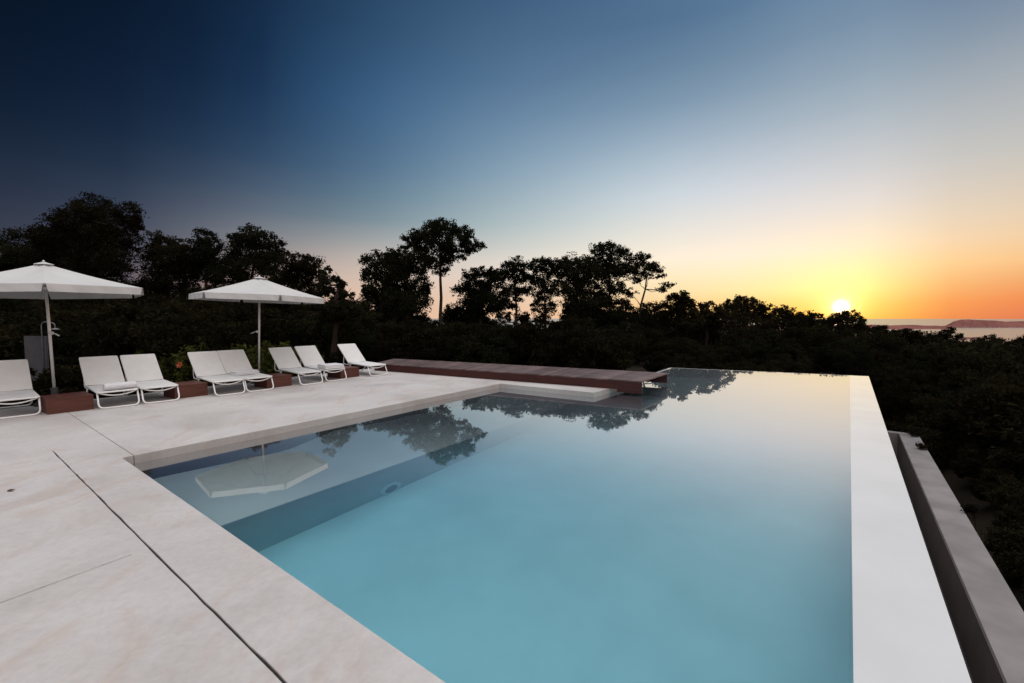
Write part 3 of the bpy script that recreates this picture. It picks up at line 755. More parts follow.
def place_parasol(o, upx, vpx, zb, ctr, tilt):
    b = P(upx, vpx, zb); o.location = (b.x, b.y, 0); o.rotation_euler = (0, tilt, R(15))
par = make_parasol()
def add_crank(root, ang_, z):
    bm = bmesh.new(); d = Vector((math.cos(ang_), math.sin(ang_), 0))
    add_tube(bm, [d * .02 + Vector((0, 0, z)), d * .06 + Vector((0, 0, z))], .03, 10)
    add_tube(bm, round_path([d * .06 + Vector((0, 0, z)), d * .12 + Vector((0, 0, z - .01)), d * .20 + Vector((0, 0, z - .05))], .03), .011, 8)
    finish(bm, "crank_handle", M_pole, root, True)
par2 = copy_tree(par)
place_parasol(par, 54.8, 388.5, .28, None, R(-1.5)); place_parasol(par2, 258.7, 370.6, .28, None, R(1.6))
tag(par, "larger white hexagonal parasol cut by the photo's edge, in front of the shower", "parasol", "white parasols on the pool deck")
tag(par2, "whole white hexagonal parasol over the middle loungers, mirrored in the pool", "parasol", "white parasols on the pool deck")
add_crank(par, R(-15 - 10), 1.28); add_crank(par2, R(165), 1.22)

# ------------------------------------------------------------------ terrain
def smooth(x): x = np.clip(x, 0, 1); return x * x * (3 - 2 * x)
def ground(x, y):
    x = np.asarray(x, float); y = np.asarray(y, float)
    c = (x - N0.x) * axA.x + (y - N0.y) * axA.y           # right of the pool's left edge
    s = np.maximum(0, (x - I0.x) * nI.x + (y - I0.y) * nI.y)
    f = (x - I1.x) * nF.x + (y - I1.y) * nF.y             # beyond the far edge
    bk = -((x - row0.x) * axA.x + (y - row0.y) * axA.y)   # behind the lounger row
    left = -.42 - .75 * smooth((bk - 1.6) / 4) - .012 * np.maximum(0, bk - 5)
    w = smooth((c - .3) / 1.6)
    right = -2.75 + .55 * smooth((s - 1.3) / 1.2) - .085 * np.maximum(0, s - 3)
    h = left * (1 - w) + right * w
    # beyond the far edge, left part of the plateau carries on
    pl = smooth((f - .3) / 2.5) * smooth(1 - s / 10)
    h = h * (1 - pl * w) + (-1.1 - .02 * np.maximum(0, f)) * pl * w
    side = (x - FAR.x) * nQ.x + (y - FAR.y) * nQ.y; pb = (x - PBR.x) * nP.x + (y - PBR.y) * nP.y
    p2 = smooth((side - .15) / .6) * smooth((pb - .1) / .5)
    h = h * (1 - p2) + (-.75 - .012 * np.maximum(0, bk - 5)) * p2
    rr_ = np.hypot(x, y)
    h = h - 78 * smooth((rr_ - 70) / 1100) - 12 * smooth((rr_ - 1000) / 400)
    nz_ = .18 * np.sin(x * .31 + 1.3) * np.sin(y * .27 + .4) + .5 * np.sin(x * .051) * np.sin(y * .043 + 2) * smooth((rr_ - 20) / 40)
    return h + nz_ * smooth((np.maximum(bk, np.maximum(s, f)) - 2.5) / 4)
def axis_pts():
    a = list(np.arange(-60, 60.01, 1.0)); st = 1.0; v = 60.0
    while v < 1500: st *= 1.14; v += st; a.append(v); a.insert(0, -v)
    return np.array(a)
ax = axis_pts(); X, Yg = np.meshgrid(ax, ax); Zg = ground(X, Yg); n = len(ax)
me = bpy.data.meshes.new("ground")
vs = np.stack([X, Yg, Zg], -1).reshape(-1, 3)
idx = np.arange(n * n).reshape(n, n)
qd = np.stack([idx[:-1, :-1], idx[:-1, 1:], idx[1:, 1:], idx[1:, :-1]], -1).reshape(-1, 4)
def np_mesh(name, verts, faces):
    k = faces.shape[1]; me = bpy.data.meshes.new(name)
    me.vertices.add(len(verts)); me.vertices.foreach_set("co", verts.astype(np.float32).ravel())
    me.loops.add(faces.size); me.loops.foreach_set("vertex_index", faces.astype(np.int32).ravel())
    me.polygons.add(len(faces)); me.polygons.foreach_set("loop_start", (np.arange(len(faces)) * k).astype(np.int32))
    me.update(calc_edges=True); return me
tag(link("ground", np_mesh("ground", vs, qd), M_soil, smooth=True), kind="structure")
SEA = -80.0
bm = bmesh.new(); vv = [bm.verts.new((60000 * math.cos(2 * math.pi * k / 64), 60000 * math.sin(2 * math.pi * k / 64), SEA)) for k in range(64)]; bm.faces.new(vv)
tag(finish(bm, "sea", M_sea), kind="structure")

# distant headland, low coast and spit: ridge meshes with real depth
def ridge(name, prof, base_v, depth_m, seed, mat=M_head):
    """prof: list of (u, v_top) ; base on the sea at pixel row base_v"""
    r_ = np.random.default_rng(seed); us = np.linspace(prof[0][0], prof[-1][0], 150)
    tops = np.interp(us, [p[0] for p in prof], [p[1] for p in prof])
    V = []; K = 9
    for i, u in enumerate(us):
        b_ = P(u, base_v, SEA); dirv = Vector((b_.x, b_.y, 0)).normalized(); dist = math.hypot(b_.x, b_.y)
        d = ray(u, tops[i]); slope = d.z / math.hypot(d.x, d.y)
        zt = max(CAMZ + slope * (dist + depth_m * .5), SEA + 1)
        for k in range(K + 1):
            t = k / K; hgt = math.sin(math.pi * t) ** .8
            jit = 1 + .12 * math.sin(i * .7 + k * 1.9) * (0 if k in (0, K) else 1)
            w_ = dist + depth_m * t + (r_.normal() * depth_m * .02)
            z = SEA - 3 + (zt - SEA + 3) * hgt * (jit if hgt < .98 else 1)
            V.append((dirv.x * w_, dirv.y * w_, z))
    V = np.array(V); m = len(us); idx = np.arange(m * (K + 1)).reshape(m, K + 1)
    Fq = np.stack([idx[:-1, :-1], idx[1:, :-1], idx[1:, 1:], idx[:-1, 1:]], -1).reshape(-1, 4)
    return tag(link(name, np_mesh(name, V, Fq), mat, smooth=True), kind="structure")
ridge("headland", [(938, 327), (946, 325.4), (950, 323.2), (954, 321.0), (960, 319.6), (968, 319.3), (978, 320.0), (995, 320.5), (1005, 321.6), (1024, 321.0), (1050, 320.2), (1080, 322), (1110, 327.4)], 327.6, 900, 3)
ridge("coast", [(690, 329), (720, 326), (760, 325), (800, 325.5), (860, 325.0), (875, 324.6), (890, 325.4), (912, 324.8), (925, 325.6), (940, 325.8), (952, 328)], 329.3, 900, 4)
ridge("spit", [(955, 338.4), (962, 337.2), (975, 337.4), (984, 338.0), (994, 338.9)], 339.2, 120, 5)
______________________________
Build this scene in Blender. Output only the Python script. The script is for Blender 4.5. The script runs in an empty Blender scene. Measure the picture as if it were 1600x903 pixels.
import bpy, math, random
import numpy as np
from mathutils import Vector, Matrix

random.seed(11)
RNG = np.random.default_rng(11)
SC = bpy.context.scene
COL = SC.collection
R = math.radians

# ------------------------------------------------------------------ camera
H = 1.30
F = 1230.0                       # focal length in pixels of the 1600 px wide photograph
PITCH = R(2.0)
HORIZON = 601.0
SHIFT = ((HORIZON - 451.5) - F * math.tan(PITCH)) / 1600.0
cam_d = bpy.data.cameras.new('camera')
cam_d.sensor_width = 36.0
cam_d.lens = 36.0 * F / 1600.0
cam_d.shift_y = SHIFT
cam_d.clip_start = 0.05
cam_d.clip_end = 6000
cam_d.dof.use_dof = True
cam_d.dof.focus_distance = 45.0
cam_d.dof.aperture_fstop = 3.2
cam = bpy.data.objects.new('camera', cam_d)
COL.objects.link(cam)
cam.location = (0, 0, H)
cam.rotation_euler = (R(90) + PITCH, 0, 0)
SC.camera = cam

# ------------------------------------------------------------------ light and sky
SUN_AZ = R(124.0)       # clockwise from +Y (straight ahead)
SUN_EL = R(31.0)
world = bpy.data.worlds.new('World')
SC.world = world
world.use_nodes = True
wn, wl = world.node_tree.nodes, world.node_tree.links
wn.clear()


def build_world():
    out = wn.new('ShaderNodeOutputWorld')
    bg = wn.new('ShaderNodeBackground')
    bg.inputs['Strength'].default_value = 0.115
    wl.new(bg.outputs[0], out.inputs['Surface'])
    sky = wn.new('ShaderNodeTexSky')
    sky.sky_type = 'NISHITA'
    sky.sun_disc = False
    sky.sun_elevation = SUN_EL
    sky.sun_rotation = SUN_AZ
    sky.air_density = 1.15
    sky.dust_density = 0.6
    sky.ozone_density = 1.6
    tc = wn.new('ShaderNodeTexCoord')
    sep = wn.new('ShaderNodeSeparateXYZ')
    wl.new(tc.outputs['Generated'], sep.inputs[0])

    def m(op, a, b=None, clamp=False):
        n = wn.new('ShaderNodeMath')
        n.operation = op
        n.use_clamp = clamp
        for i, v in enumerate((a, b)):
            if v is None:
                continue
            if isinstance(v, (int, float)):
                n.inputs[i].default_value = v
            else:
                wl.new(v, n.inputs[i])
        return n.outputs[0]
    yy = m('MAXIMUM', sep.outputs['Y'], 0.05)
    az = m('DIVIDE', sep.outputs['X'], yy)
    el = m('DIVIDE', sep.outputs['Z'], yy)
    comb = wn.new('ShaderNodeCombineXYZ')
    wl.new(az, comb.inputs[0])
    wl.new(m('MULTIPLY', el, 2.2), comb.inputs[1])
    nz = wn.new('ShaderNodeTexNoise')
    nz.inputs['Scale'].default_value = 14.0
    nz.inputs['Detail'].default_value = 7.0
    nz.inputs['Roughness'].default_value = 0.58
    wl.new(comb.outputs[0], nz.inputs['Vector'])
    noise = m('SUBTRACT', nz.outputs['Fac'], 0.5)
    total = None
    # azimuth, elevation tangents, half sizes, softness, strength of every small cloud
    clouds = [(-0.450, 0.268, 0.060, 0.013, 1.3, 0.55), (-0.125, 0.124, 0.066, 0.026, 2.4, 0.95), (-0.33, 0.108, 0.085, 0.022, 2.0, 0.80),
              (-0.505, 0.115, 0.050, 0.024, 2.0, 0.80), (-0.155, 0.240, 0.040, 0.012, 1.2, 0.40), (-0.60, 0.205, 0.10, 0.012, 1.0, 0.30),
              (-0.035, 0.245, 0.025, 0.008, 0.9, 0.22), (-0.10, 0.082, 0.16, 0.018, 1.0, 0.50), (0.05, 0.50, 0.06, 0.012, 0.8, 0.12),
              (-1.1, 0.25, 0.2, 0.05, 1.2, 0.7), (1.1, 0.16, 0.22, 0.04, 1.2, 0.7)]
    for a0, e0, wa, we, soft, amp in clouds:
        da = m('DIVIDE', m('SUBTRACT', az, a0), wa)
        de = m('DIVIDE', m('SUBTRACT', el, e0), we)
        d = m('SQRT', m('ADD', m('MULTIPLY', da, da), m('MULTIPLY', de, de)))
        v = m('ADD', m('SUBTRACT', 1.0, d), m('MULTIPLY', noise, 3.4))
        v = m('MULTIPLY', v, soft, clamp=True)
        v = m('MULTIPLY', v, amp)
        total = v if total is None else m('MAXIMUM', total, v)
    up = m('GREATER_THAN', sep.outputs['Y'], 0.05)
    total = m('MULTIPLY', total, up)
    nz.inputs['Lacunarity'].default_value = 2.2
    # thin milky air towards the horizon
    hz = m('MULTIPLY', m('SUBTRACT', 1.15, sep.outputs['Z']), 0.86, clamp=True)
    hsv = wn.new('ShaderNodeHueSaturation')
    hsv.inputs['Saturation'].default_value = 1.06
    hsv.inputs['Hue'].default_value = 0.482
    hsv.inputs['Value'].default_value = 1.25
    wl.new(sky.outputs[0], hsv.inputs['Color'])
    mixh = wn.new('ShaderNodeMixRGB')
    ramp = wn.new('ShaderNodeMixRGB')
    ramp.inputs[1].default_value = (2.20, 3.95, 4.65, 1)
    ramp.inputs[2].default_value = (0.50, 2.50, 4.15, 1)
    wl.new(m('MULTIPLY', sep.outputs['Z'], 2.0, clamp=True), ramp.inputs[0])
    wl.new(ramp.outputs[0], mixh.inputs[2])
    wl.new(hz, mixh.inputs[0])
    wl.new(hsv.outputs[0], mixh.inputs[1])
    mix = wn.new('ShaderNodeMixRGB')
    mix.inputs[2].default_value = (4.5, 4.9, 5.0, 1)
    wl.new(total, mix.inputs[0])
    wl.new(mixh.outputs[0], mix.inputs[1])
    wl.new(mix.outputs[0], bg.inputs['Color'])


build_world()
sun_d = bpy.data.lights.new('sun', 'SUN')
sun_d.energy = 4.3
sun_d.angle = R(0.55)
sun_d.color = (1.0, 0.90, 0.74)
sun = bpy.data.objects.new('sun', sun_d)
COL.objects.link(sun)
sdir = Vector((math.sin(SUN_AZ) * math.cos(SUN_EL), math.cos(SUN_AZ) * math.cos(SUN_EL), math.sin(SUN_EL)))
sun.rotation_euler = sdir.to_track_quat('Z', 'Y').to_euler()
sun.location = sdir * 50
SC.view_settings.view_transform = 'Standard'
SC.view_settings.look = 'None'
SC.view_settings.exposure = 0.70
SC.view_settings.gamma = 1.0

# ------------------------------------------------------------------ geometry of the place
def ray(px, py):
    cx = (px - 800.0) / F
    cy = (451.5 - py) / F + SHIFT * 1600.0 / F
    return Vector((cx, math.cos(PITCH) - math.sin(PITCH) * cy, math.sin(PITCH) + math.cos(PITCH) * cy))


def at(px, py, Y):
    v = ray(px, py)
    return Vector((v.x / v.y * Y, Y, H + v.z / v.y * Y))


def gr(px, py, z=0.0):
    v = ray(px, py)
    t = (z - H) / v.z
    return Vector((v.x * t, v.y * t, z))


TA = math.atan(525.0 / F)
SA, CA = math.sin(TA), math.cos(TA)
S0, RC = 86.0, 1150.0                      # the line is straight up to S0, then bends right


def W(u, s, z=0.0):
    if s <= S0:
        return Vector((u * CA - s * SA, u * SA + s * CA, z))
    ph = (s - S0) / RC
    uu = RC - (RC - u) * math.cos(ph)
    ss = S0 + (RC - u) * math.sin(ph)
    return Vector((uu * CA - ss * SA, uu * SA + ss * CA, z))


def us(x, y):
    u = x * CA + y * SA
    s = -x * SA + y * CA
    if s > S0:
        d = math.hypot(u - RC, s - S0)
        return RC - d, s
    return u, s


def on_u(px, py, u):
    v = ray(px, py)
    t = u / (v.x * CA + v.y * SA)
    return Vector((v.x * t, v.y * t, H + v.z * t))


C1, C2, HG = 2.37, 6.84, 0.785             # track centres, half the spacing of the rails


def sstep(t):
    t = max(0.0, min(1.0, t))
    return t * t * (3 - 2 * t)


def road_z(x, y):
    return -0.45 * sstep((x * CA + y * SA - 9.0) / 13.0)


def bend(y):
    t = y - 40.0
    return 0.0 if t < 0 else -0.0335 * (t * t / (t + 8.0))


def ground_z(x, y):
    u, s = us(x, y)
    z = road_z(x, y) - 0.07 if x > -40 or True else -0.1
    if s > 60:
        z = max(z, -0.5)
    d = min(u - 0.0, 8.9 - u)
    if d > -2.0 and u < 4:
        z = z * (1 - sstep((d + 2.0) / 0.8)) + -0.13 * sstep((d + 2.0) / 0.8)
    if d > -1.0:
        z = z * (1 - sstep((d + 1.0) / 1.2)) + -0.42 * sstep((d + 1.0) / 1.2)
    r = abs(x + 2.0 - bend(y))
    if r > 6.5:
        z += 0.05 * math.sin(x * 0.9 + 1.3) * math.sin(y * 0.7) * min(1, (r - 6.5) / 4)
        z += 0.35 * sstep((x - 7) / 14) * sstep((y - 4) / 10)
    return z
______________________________
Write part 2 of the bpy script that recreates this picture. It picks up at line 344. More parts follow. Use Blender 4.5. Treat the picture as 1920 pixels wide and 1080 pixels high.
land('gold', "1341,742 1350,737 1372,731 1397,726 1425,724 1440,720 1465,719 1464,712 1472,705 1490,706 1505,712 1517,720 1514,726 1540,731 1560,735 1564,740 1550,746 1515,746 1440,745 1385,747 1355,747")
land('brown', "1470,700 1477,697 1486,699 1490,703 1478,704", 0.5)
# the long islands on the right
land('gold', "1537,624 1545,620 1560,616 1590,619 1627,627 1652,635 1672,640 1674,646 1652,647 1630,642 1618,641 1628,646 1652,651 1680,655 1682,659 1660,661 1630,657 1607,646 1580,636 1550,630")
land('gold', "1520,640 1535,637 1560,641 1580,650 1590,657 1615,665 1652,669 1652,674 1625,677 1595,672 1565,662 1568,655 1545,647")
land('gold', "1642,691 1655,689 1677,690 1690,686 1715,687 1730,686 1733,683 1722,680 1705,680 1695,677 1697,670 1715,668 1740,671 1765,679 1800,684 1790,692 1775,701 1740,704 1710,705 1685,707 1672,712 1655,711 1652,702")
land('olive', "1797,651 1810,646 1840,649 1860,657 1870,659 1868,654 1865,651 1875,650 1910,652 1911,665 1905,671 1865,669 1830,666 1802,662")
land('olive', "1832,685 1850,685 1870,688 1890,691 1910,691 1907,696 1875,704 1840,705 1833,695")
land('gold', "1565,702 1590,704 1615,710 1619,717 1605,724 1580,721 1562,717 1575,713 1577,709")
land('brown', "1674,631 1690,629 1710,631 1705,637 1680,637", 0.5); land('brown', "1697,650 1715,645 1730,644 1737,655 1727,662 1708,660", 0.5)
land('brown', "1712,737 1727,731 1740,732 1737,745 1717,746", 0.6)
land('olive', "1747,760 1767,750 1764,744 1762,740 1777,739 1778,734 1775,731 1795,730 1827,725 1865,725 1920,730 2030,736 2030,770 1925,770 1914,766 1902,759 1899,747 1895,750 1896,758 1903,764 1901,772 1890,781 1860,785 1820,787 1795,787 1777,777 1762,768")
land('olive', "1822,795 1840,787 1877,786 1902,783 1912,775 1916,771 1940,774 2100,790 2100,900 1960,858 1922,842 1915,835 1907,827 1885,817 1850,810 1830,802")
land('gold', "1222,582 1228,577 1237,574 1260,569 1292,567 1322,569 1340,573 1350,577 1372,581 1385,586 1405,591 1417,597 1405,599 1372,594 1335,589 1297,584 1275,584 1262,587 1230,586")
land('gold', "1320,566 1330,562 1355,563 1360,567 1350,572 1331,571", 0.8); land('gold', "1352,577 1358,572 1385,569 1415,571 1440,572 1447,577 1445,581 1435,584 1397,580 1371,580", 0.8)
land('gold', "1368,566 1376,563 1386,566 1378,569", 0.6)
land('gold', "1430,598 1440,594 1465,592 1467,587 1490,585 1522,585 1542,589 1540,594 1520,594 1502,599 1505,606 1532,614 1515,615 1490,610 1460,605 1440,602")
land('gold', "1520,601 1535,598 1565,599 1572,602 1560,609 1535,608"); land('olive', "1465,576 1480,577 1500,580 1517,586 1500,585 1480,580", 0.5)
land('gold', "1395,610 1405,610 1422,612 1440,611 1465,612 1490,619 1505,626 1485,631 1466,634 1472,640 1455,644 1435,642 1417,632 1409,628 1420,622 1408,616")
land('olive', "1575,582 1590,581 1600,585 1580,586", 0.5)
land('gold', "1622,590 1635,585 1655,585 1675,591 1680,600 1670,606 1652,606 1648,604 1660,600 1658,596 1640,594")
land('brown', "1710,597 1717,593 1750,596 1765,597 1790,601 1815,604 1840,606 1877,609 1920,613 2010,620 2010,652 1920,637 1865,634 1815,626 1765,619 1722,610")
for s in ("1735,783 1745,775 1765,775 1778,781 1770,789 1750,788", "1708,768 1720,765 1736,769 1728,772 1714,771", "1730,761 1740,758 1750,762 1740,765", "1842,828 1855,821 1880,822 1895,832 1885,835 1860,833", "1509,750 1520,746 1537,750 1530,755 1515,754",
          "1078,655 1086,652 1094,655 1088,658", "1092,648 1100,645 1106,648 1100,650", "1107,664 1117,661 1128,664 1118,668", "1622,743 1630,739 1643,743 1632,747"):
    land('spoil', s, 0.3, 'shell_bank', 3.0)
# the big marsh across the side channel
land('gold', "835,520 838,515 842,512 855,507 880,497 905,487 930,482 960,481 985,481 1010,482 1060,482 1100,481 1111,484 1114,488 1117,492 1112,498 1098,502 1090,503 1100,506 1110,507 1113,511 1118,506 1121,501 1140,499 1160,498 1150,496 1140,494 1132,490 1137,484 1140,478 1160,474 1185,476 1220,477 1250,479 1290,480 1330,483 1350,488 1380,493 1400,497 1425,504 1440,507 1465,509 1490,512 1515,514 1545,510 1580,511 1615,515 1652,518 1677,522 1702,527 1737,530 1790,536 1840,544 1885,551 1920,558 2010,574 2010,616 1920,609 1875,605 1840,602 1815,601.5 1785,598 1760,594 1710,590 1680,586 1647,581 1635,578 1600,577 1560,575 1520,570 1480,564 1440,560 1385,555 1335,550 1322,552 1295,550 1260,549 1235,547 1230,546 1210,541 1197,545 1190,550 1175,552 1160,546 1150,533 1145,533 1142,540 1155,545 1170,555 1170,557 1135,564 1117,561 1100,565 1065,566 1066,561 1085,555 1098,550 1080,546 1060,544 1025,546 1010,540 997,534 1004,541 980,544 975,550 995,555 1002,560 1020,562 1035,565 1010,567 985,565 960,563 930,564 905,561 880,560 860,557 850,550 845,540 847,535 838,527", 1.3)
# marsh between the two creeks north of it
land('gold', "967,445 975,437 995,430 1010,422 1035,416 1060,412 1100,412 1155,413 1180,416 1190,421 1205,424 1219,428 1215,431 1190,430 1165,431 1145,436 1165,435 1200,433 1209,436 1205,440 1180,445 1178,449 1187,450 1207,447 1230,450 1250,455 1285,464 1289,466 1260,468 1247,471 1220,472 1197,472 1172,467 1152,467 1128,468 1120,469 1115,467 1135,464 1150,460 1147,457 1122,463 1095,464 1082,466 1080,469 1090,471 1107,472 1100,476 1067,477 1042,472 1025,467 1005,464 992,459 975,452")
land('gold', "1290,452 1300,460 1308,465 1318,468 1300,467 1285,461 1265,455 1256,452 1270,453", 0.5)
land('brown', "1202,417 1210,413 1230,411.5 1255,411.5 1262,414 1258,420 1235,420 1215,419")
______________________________
What is needed
Each line from the one holding "329.3, 900, 4)" to the one holding "339.2, 120, 5)", those two included, is to be transcribed exactly, and no other line.

Response to this exercise
ridge("coast", [(690, 329), (720, 326), (760, 325), (800, 325.5), (860, 325.0), (875, 324.6), (890, 325.4), (912, 324.8), (925, 325.6), (940, 325.8), (952, 328)], 329.3, 900, 4)
ridge("spit", [(955, 338.4), (962, 337.2), (975, 337.4), (984, 338.0), (994, 338.9)], 339.2, 120, 5)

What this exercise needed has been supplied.